Но я не остался один; небольшой кружок, разделяющий мои взгляды, занялся адскою работою, на литографских камнях пишет мою брошюру; недели через две я вышлю ее Вам.
Письмо 3-е.
Жму дружески Вашу руку.
К. Малевич
Витебск, Бухаринская, 10
18 ноября 19 г.
21.12.1919 г
Из Витебска в Москву,
21 декабря 1919 года.[97]
Многоуважаемый Михаил Осипович!
Немного о «здешнем». Я писал Вам о своей лекции, которая была непонятна аудитории.

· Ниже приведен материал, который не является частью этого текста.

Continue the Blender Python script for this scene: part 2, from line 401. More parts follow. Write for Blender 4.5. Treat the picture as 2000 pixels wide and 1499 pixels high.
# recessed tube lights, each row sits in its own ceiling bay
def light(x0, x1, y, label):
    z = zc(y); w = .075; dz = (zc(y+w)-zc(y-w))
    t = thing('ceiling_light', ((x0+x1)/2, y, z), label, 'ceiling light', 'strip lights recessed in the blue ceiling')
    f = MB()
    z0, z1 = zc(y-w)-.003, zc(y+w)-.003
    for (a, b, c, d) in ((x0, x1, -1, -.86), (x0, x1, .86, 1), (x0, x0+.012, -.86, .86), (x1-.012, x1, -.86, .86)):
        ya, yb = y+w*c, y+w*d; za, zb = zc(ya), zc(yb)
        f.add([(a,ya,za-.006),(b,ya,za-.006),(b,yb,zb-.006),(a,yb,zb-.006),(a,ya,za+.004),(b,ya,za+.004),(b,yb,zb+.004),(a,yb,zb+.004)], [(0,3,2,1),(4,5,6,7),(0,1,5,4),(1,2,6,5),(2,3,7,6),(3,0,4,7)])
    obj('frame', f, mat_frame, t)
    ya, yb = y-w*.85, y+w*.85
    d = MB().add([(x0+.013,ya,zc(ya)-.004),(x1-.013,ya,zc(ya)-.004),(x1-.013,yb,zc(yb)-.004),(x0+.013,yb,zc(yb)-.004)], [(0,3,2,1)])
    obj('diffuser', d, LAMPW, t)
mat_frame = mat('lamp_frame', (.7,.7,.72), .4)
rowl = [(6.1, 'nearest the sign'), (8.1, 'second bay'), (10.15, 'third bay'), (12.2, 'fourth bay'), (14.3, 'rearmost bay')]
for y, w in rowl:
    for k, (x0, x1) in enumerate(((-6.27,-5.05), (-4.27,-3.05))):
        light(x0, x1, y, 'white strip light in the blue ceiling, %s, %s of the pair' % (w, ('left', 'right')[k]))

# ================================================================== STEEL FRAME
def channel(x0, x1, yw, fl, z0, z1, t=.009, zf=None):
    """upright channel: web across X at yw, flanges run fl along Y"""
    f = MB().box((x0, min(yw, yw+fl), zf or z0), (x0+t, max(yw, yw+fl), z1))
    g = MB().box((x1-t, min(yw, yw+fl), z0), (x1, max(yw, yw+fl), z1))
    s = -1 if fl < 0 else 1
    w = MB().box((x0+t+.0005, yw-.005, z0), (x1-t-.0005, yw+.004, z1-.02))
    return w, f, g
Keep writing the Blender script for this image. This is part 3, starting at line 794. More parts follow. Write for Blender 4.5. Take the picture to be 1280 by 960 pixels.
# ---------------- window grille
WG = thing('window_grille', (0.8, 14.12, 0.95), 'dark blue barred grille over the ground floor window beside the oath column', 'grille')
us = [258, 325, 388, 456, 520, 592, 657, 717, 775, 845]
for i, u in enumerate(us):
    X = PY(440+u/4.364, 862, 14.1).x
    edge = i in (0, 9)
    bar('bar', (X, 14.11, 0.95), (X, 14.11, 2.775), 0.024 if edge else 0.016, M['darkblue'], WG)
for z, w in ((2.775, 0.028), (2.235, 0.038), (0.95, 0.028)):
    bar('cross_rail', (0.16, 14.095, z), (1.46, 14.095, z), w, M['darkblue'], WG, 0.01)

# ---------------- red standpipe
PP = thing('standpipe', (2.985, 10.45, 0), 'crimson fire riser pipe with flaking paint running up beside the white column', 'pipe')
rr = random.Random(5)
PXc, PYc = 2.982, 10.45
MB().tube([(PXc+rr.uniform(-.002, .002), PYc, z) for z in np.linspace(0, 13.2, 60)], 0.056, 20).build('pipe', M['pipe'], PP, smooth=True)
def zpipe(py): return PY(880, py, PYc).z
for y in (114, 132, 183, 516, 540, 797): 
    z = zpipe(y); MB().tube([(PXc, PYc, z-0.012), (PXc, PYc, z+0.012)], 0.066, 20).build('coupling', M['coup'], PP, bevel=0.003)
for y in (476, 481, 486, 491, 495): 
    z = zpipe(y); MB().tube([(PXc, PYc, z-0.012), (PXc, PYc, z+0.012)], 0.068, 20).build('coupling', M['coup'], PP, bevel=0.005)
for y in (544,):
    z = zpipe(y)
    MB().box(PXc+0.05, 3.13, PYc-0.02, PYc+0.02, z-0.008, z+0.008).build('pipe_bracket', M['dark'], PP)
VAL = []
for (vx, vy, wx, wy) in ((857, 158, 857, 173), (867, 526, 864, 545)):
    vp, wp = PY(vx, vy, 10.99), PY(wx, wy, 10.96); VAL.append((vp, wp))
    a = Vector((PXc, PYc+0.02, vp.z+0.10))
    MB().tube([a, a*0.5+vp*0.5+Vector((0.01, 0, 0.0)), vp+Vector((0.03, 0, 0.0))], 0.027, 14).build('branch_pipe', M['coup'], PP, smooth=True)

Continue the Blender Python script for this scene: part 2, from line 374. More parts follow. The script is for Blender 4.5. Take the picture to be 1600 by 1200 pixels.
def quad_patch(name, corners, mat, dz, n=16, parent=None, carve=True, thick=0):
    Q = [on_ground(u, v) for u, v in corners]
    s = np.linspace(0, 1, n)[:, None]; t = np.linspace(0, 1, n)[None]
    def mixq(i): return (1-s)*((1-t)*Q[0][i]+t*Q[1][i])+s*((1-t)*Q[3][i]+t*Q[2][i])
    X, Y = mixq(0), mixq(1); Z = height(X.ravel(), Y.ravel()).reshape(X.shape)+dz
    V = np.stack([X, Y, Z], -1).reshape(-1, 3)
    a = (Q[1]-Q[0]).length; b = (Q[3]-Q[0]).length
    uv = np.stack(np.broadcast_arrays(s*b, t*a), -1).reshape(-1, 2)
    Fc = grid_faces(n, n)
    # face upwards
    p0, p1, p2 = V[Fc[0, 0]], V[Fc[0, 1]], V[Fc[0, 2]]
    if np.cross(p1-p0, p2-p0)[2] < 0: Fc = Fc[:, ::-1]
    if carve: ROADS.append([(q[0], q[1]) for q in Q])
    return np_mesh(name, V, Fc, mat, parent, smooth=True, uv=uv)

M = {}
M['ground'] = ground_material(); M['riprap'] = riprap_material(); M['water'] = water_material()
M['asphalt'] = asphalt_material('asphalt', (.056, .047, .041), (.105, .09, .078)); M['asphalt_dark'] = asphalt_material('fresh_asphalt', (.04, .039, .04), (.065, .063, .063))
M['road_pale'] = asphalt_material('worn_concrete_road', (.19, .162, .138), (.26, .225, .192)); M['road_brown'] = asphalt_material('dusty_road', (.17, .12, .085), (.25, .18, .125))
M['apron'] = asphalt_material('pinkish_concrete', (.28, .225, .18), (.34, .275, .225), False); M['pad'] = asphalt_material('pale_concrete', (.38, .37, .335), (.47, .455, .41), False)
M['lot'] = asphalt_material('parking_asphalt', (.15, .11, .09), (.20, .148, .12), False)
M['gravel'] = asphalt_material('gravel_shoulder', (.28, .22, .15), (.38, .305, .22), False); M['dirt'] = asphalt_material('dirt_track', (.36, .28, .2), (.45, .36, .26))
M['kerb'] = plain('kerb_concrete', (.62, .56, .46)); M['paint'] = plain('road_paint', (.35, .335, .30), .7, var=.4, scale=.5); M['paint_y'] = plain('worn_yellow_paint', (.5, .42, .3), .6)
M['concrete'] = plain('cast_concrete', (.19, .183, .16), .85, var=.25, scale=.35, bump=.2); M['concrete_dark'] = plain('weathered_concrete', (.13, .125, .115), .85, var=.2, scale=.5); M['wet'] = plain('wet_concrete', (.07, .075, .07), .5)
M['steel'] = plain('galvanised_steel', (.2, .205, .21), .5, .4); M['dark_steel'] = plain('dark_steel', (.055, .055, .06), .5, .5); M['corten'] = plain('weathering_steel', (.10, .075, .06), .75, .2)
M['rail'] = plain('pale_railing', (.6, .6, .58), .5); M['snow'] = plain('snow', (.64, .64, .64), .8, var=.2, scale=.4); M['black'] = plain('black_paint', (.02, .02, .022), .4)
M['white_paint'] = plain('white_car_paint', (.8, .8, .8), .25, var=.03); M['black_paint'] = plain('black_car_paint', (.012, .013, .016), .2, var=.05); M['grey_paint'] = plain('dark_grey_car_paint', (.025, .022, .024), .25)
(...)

Кое-что из нее Вы прочтете в моей книжечке «О новых системах в Искусстве», за исключением первой части, где путается у меня эстетика и экономия. Исключение пришлю Вам в таком виде, как записали друзья мои. После лекции я заперся в комнату, как бы скрылся от толпы, которая гудела в моих ушах. Меня давили слова, их ясность, но они не хотели вылазить, может быть, понятиям не хотелось влазить или наряжаться в наши буквы, но, нарядившись в новое, не станут понятнее. Лучше было бы разложить мозги на площади, пусть каждый, как в земле, находит себе понятное и нужное. Я чувствовал, что говорил правдивее, нежели мои соперники, но им было понятно только мое нервное лицо да движение моих рук[98]. Я кипел, ибо в меня бросали противники целые тома мыслей великих людей. Это были извозчики, бросающие дрова, они стояли на них как основах, а я не имел ни одной книжечки. Моя же книжечка переворачивалась страницами так быстро, что с трудом улавливал слова, а слова, в свою очередь, слетали с нее и бегали и в пальцы и голову, и в груди; я гонялся за ними как гончий. Пойманные слова устанавливал так, что они ложились в мозгах аудитории поперек обыкновенных словологовищ и тем становились непонятным, ибо лежали сверху. Через несколько дней ко мне пришли опять просить на диспут, я был поражен, но догадался, я необходим был, прислали за мной, как за кочегаром, поправить дрова в печи, поправить слова, авось, они лягут в логовище понимания здравого разума смысла. Я пришел, народу было еще больше и в залах, и на улице[99]. Противники обложились книгами, поединок был длителен, я держал свою книгу, но опять не удержал, и страницы разлетелись. Смешен был противникам (Петроградским беженцам, профессорам и аполлонистам)[100]. Они произвели атаку последним совершенством, Бергсоном и друг<ими>. Таким образом, мне пришлось сражаться с неизвестными и непрошеными гладиаторами. Я и заявил, что меня вызвали такие-то, но не Бергсон, не Кант и Шопенгауэр, пусть они вылезут из-за прикрытий. Пришлось их раздевать, ибо представляли собою кочень[101] капусты, в котором кичка[102] спряталась, пришлось мне обрезывать листья чужих страниц, и аудитория увидела одну кичку-стержень. Было нелегко это сделать, и в этом был мой успех.